D & I walk back outside and as D prepares to get in the car and I to start my jog to daycare with M in the jogging stroller, I basically start rambling on and on about how I'm overwhelmed, stressed, unorganized and feeling completely inadequate. I dramatically say how I'm late for work already and push off with the stroller. To add insult to injury, the rain started pouring as I cried & ran my way to daycare. Not only did I show up to work in my (as of late) uniform of Spandex but I looked like a drowned rat who borrowed make-up tips from a raccoon to boot.

That day, I realized that I cannot do this 100% by myself. I need help and whether that help comes from D, our parents or even an outside source like a cleaning service, it doesn't matter. I need help and I need to get past my passive-aggressive nature and ask for it. I am good at nagging and bitching but not so good at being direct and asking for help. There are not enough hours in the day and I can't do it all by myself. Between keeping a clean house, preparing meals, entertaining a toddler and finding 'me time' for both D & I as well as time for each other, I'm absolutely beat and discouraged. I'm crawling into bed at 8:30pm most nights out of sheer exhaustion.

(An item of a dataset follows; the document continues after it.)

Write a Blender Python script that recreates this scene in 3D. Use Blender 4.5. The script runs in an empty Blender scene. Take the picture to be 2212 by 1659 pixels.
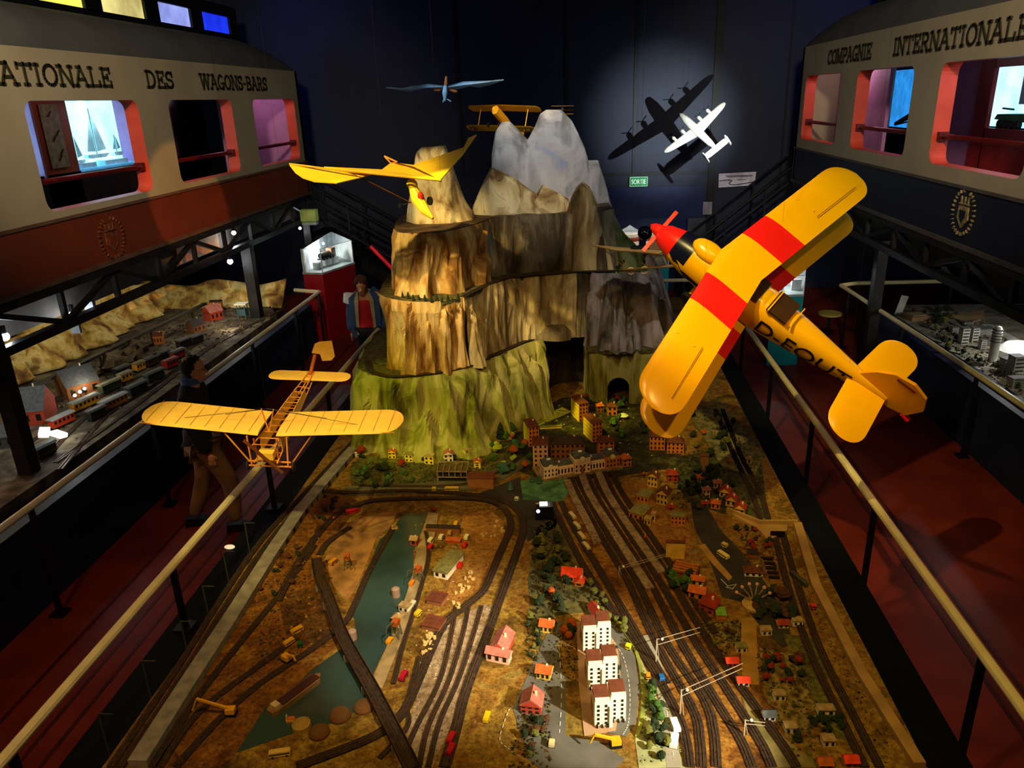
import bpy, bmesh, math, random
from mathutils import Vector, Matrix, noise
random.seed(7)
SC = bpy.context.scene
COL = SC.collection
# ---------------- camera ----------------
F = 1650.0; CX, CY = 1106.0, 829.5; H = 3.85
M = ((0.99590849, -0.00113665, -0.09036031), (0.08424022, -0.35024709, 0.93286149), (-0.03270877, -0.93665665, -0.3487183))
def ray(px, py):
    v = (px-CX, py-CY, F)
    return [sum(M[i][j]*v[j] for j in range(3)) for i in range(3)]
def onz(px, py, z):
    d = ray(px, py); s = (z-H)/d[2]; return Vector((d[0]*s, d[1]*s, z))
def ony(px, py, y):
    d = ray(px, py); s = y/d[1]; return Vector((d[0]*s, y, H+d[2]*s))
def onx(px, py, x):
    d = ray(px, py); s = x/d[0]; return Vector((x, d[1]*s, H+d[2]*s))
cd = bpy.data.cameras.new('camera'); cam = bpy.data.objects.new('camera', cd); COL.objects.link(cam)
cd.sensor_fit = 'HORIZONTAL'; cd.sensor_width = 36.0; cd.lens = F*36.0/2212.0; cd.clip_end = 200
R3 = Matrix(((M[0][0], -M[0][1], -M[0][2]), (M[1][0], -M[1][1], -M[1][2]), (M[2][0], -M[2][1], -M[2][2])))
cam.matrix_world = Matrix.Translation((0, 0, H)) @ R3.to_4x4()
SC.camera = cam
SC.view_settings.view_transform = 'Standard'; SC.view_settings.look = 'None'
SC.view_settings.exposure = 1.15; SC.view_settings.gamma = 1.0; SC.view_settings.use_curve_mapping = False
w = bpy.data.worlds.new('hall_air'); SC.world = w; w.use_nodes = True
w.node_tree.nodes['Background'].inputs[0].default_value = (.35, .38, .6, 1)
w.node_tree.nodes['Background'].inputs[1].default_value = 0.006
# ---------------- lights of the hall ----------------
def spot(pos, target, power, col, angle=40, blend=.5, size=.05):
    l = bpy.data.lights.new('spot_lamp', 'SPOT'); l.energy = power; l.color = col
    l.spot_size = math.radians(angle); l.spot_blend = blend; l.shadow_soft_size = size
    o = bpy.data.objects.new('spot_lamp', l); COL.objects.link(o)
    o.location = pos; o.rotation_euler = (Vector(target)-Vector(pos)).to_track_quat('-Z', 'Y').to_euler()
    return o
def point(pos, power, col, size=.03):
    l = bpy.data.lights.new('point_lamp', 'POINT'); l.energy = power; l.color = col; l.shadow_soft_size = size
    o = bpy.data.objects.new('point_lamp', l); COL.objects.link(o); o.location = pos; return o
def area(pos, target, power, col, sx, sy):
    l = bpy.data.lights.new('area_lamp', 'AREA'); l.energy = power; l.color = col; l.shape = 'RECTANGLE'; l.size = sx; l.size_y = sy
    o = bpy.data.objects.new('area_lamp', l); COL.objects.link(o); o.location = pos
    o.rotation_euler = (Vector(target)-Vector(pos)).to_track_quat('-Z', 'Y').to_euler(); return o
WARM = (1, .64, .15); WHITE = (1, .93, .8)
spot((-1.2, 1.2, 5.9), (-.6, 3.6, .75), 165, WARM, 75, .8, .1)
spot((1.8, 1.4, 5.9), (.6, 4.6, .75), 140, WARM, 70, .8, .1)
spot((-.2, 2.6, 6.0), (-.2, 5.6, .75), 90, (1, .52, .15), 60, .9, .1)
spot((3.4, .9, 3.4), (.15, 3.45, .8), 1300, (1, .9, .68), 17, .6, .03)
spot((.9, .6, 5.6), (-.95, 3.75, .75), 850, (1, .84, .60), 15, .8, .03)
spot((-4.3, 4.0, 5.0), (-1.5, 6.7, 1.05), 330, (.80, .82, .05), 17, .7, .05)
spot((-3.2, 3.4, 5.8), (-1.35, 7.1, 2.5), 620, (1, .72, .22), 17, .6, .05)
spot((-2.8, 3.2, 5.6), (-1.15, 7.0, 1.8), 420, (1, .82, .45), 15, .8, .05)
spot((-.1, 3.8, 5.9), (.62, 8.0, 1.7), 190, (.95, .88, .7), 17, .9, .05)
spot((.6, 5.0, 5.9), (-.1, 9.2, 3.4), 330, (.95, .93, .9), 24, .8, .05)
spot((.8, 4.2, 5.9), (-.45, 8.3, 2.8), 230, (1, .92, .75), 15, .8, .04)  # extra cream spot added to brighten the middle rocks
spot((-2.0, 3.5, 5.9), (-1.45, 7.9, 2.95), 380, (1, .8, .4), 10, .6, .04)
spot((-.6, 2.2, 5.9), (-.6, 7.3, 2.2), 45, (1, .72, .35), 34, .9, .1)
spot((-2.4, 5.0, 5.9), (.1, 7.2, .85), 900, (1, .82, .12), 9, .8, .05)
spot((-.4, 3.5, 5.9), (1.15, 5.5, 2.8), 330, (1, .78, .25), 34, .6, .04)
spot((-2.6, 1.6, 5.2), (-2.0, 4.3, 1.9), 330, (1, .78, .26), 26, .6, .04)
spot((-1.4, 3.2, 5.9), (-1.9, 6.6, 3.2), 90, (1, .72, .2), 26, .6, .04)
spot((2.4, 3.4, 6.0), (-5.0, 9.6, 2.7), 900, (1, .5, .12), 9, .25, .03)
area((-.6, 9.5, 6.3), (-.6, 9.5, 0), 5, (.45, .5, 1), 6, 9)  # dim bluish ambient fill added overhead, not a fixture of the hall
spot((-2.0, 2.0, 6.0), (-5.0, 9.0, 3.9), 800, (1, .82, .62), 48, 1, .3)
spot((1.4, 2.0, 6.0), (3.7, 9.0, 4.0), 800, (1, .84, .66), 46, 1, .3)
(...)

D and I had a good chat last night and I think we both said a lot of things that we need to have the other do as well as recognized how we need to change ourselves. I think we both left the house this morning feeling happier than we have in a long time. We worked together this morning and didn't snap at each other once. We have a plan in place for mornings now and that feels like a zillion pounds of weight off my back. I like knowing we'll have good 'give and take' that works for both of us and gives us each some time to ourselves in the evening to pursue the things like biking or running that we want to do this summer. We also know what we need to do to keep each other happy.

So, we're moving in the right direction. Baby steps! The train may not be going full steam ahead but at least it's moving.

1 comment:

  1. I'm glad you and D had a good talk. It's a nice thought that we can have/do it all, but it's just not realistic. You are a great mom and a great wife, don't ever forget that!